I’ve been surprised by how many people agree that the best way for young conservatives to impact the culture is to skip politics and get involved in the arts.

But talk is cheap. And for those looking to make a difference, the good news is there are people like John Mark Reynolds, provost of Houston Baptist University, who are working to facilitate such change.

Reynolds is a bit more optimistic about the present situation, writing that,

Today’s Christian music is better than the music of my youth. Musicians are less apt to want to live in the ghetto of Christian music or wish to play by recording industry rules.

But he agrees with me that technology could help improve things in the future:

The old battle lines can be withdrawn by ignoring them and looping around them, the way Americans did in Korea with the Inchon landing. Maturing Christian subcultures are ready to surprise everyone and start renewing the West.

What exactly does that entail? Reynolds offers this guide:

[W]e don’t want Hollywood or influence in Hollywood  . . . or any other establishment. We want to make movies and distribute them. We want filmmakers who tell stories and do so with good craftsmanship. This fall we will be starting such a program. Nigeria and India both prove that ignoring Hollywood can pay.
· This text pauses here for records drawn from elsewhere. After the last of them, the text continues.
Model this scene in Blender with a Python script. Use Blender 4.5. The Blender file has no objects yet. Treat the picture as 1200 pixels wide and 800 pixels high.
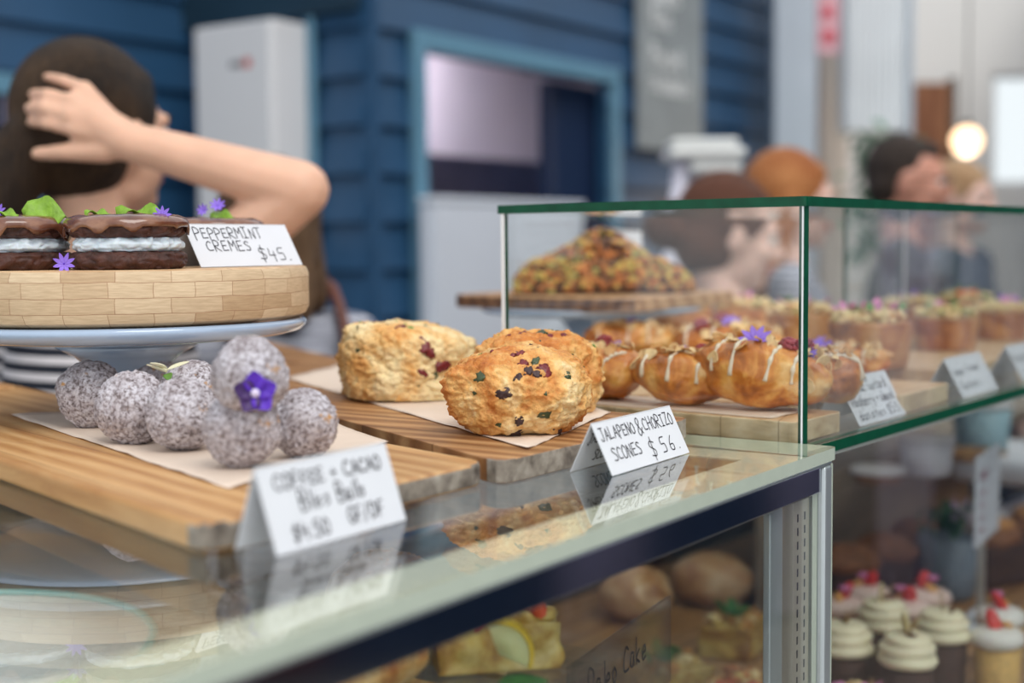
import bpy, bmesh, math, random
from mathutils import Vector, Matrix, noise, Quaternion
C = bpy.context.scene.collection
V = Vector
PI = math.pi
# ------------------------------------------------------------------ camera
F, PITCH, ROLL, HC = 1608.0, 0.071277, 0.0088972, 1.40
cp, sp, cr, sr = math.cos(PITCH), math.sin(PITCH), math.cos(ROLL), math.sin(ROLL)
RW = Matrix(((cr, 0, -sr), (0, 1, 0), (sr, 0, cr))) @ Matrix(((1, 0, 0), (0, cp, -sp), (0, sp, cp)))
RT = RW.transposed()
cam = bpy.data.cameras.new('camera'); cam.lens = F * 36 / 1200; cam.sensor_width = 36; cam.clip_start = .05
co = bpy.data.objects.new('camera', cam); C.objects.link(co)
right, fwd, up = RT @ V((1, 0, 0)), RT @ V((0, 1, 0)), RT @ V((0, 0, 1))
m = Matrix((right, up, -fwd)).transposed().to_4x4(); m.translation = (0, 0, HC)
co.matrix_world = m
cam.dof.use_dof = True; cam.dof.focus_distance = 1.05; cam.dof.aperture_fstop = 3.1
bpy.context.scene.camera = co
def at(px, py, z=None, d=None):
    """the point seen at a pixel of the 1200x800 frame, on height z or at distance d (along +Y)"""
    r = RT @ V(((px - 600) / F, 1, -(py - 400) / F))
    t = (z - HC) / r.z if z is not None else d / r.y
    return V((0, 0, HC)) + r * t
A1, A2 = 0.599612, 0.652718
R1 = V((math.sin(A1), math.cos(A1), 0)); L1 = V((-math.cos(A1), math.sin(A1), 0))
R2 = V((math.sin(A2), math.cos(A2), 0)); L2 = V((-math.cos(A2), math.sin(A2), 0))
TOP, SLAB = 1.24, 1.235
CC = at(982, 523, TOP)          # front corner of the near cabinet's glass top
BB = at(941, 526, SLAB)         # front corner of the glass case
def f1(u, v, z=0): p = CC + R1 * u + L1 * v; return V((p.x, p.y, z))
def f2(u, v, z=0): p = BB + R2 * u + L2 * v; return V((p.x, p.y, z))
YAW1 = math.atan2(R1.y, R1.x); YAW2 = math.atan2(R2.y, R2.x)
# ------------------------------------------------------------------ materials
def lin(c): return c / 12.92 if c <= .04045 else ((c + .055) / 1.055) ** 2.4
def S(r, g, b): return (lin(r / 255), lin(g / 255), lin(b / 255), 1)
class NT:
    def __init__(s, name):
        s.m = bpy.data.materials.new(name); s.m.use_nodes = True; s.t = s.m.node_tree
        s.b = s.t.nodes['Principled BSDF']; s.out = s.t.nodes['Material Output']
    def n(s, typ, **k):
        x = s.t.nodes.new(typ)
        for a, v in k.items():
            if hasattr(x, a): setattr(x, a, v)
        return x
    def l(s, a, b): s.t.links.new(a, b)
    def coord(s, scale=(1, 1, 1), kind='Object', rot=(0, 0, 0)):
        t = s.n('ShaderNodeTexCoord'); mp = s.n('ShaderNodeMapping')
        mp.inputs['Scale'].default_value = scale; mp.inputs['Rotation'].default_value = rot
        s.l(t.outputs[kind], mp.inputs[0]); return mp.outputs[0]
    def noise(s, vec, scale, detail=4, rough=.55, dist=0):
        x = s.n('ShaderNodeTexNoise'); x.inputs['Scale'].default_value = scale; x.inputs['Detail'].default_value = detail
        x.inputs['Roughness'].default_value = rough; x.inputs['Distortion'].default_value = dist
        if vec: s.l(vec, x.inputs['Vector'])
        return x.outputs['Fac']
    def ramp(s, fac, stops, interp='LINEAR'):
        x = s.n('ShaderNodeValToRGB'); x.color_ramp.interpolation = interp
        e = x.color_ramp.elements
        while len(e) < len(stops): e.new(.5)
        for i, (p, c) in enumerate(stops): e[i].position = p; e[i].color = c
        s.l(fac, x.inputs[0]); return x.outputs[0]
    def mix(s, f, a, b, mode='MIX'):
        x = s.n('ShaderNodeMixRGB'); x.blend_type = mode
        for i, v in enumerate((f, a, b)):
            if hasattr(v, 'is_output'): s.l(v, x.inputs[i])
            else: x.inputs[i].default_value = v
        return x.outputs[0]
    def bump(s, h, strength=.3, dist=.002):
        x = s.n('ShaderNodeBump'); x.inputs['Strength'].default_value = strength; x.inputs['Distance'].default_value = dist
        s.l(h, x.inputs['Height']); s.l(x.outputs[0], s.b.inputs['Normal']); return x
    def set(s, **k):
        names = dict(col='Base Color', rough='Roughness', metal='Metallic', spec='Specular IOR Level', sss='Subsurface Weight', coat='Coat Weight', coatr='Coat Roughness', em='Emission Color', es='Emission Strength', sheen='Sheen Weight', alpha='Alpha', trans='Transmission Weight')
        for a, v in k.items():
            i = s.b.inputs[names[a]]
            if hasattr(v, 'is_output'): s.l(v, i)
            else: i.default_value = v
        return s
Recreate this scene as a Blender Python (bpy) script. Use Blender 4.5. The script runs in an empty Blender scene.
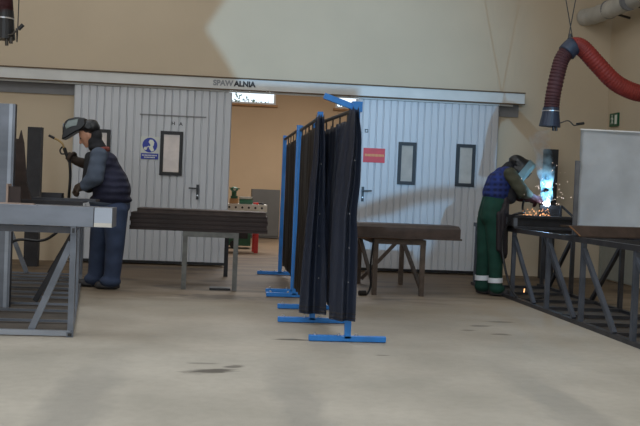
import bpy, bmesh, math, random
from mathutils import Vector, Matrix, Euler
random.seed(7)
C = bpy.context.scene.collection
V = Vector
PI = math.pi

# ------------------------------------------------------------------ materials
def lin(c):
    c = c / 255.0
    return c / 12.92 if c <= 0.04045 else ((c + 0.055) / 1.055) ** 2.4

def rgb(r, g, b):
    return (lin(r), lin(g), lin(b), 1.0)

def mat(name, col, rough=0.6, metal=0.0, var=0.12, scale=8.0, bump=0.0, bscale=60.0, spec=0.5, col2=None, stretch=(1, 1, 1)):
    m = bpy.data.materials.new(name); m.use_nodes = True
    nt = m.node_tree; n = nt.nodes; l = nt.links
    p = n['Principled BSDF']
    p.inputs['Roughness'].default_value = rough
    p.inputs['Metallic'].default_value = metal
    p.inputs['Specular IOR Level'].default_value = spec
    tc = n.new('ShaderNodeTexCoord'); mp = n.new('ShaderNodeMapping')
    mp.inputs['Scale'].default_value = stretch
    l.new(tc.outputs['Object'], mp.inputs['Vector'])
    no = n.new('ShaderNodeTexNoise'); no.inputs['Scale'].default_value = scale; no.inputs['Detail'].default_value = 5
    l.new(mp.outputs['Vector'], no.inputs['Vector'])
    rp = n.new('ShaderNodeValToRGB')
    a = tuple(max(0, c * (1 - var)) for c in col[:3]) + (1,)
    b = tuple(min(1, c * (1 + var)) for c in col[:3]) + (1,)
    if col2: b = col2
    rp.color_ramp.elements[0].position = 0.35; rp.color_ramp.elements[1].position = 0.68
    rp.color_ramp.elements[0].color = a; rp.color_ramp.elements[1].color = b
    l.new(no.outputs['Fac'], rp.inputs['Fac']); l.new(rp.outputs['Color'], p.inputs['Base Color'])
    if bump:
        n2 = n.new('ShaderNodeTexNoise'); n2.inputs['Scale'].default_value = bscale; n2.inputs['Detail'].default_value = 4
        l.new(mp.outputs['Vector'], n2.inputs['Vector'])
        bp = n.new('ShaderNodeBump'); bp.inputs['Strength'].default_value = bump; bp.inputs['Distance'].default_value = 0.02
        l.new(n2.outputs['Fac'], bp.inputs['Height']); l.new(bp.outputs['Normal'], p.inputs['Normal'])
    return m

def glow(name, col, strength):
    m = bpy.data.materials.new(name); m.use_nodes = True
    p = m.node_tree.nodes['Principled BSDF']
    p.inputs['Base Color'].default_value = (0, 0, 0, 1)
    p.inputs['Emission Color'].default_value = col; p.inputs['Emission Strength'].default_value = strength
    return m

def glass(name, col, rough=0.03, alpha=0.25):
    m = bpy.data.materials.new(name); m.use_nodes = True
    nt = m.node_tree; n = nt.nodes; l = nt.links
    for x in list(n):
        if x.type != 'OUTPUT_MATERIAL': n.remove(x)
    out = [x for x in n if x.type == 'OUTPUT_MATERIAL'][0]
    t = n.new('ShaderNodeBsdfTransparent'); t.inputs[0].default_value = col
    g = n.new('ShaderNodeBsdfGlossy'); g.inputs['Roughness'].default_value = rough
    mx = n.new('ShaderNodeMixShader'); mx.inputs[0].default_value = alpha
    l.new(t.outputs[0], mx.inputs[1]); l.new(g.outputs[0], mx.inputs[2]); l.new(mx.outputs[0], out.inputs['Surface'])
    return m

M = {}
M['wall'] = mat('cream plaster', rgb(200, 183, 158), 0.85, var=0.03, scale=1.2, bump=0.05, bscale=40)
M['wall_room'] = mat('ochre plaster', rgb(192, 166, 134), 0.85, var=0.04, scale=1.0)
M['track'] = mat('grey track plate', rgb(124, 124, 126), 0.6, var=0.05)
M['rail'] = mat('painted rail cover', rgb(206, 206, 202), 0.45, var=0.06, scale=3)
M['rust_edge'] = mat('dusty brown lip', rgb(96, 78, 58), 0.8, var=0.2)
M['door'] = mat('pale grey sheet door', rgb(197, 199, 203), 0.42, var=0.04, scale=2.5, stretch=(1, 1, .2))
M['frame_black'] = mat('black rubber frame', rgb(30, 29, 31), 0.5)
M['pane'] = mat('frosted pane', rgb(196, 176, 160), 0.12, var=0.12, scale=5)
M['pane_grey'] = mat('frosted grey pane', rgb(180, 174, 166), 0.12, var=0.12, scale=5)
M['black'] = mat('black plastic', rgb(24, 24, 27), 0.4)
M['lever'] = mat('black handle paint', rgb(30, 30, 32), 0.35)
M['white'] = mat('white paint', rgb(214, 212, 206), 0.5, var=0.05)
M['blue_sign'] = mat('blue sign print', rgb(32, 52, 158), 0.4, var=0.05)
M['sign_border'] = mat('pale sign sheet', rgb(205, 208, 200), 0.4, var=0.03)
M['sign_white'] = mat('white sign print', rgb(225, 228, 215), 0.5, var=0.03)
M['red_sign'] = mat('red sign print', rgb(205, 48, 56), 0.45, var=0.08)
M['yellow_print'] = mat('yellow print', rgb(222, 160, 92), 0.5, var=0.05)
M['grey_print'] = mat('grey lettering', rgb(132, 134, 138), 0.5, var=0.02)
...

We aren’t going to make culturally conservative movies, of course, but be cultural conservatives who make movies.

Cloud Atlas or Atlas Shrugged proved that propaganda films don’t work for humanists whether they are mystics or libertarians. We are not going to make propaganda, but art.

Isn’t it time for a movie program that made movies and didn’t just talk about movies?

We are going around Hollywood and landing in the living rooms of Americans.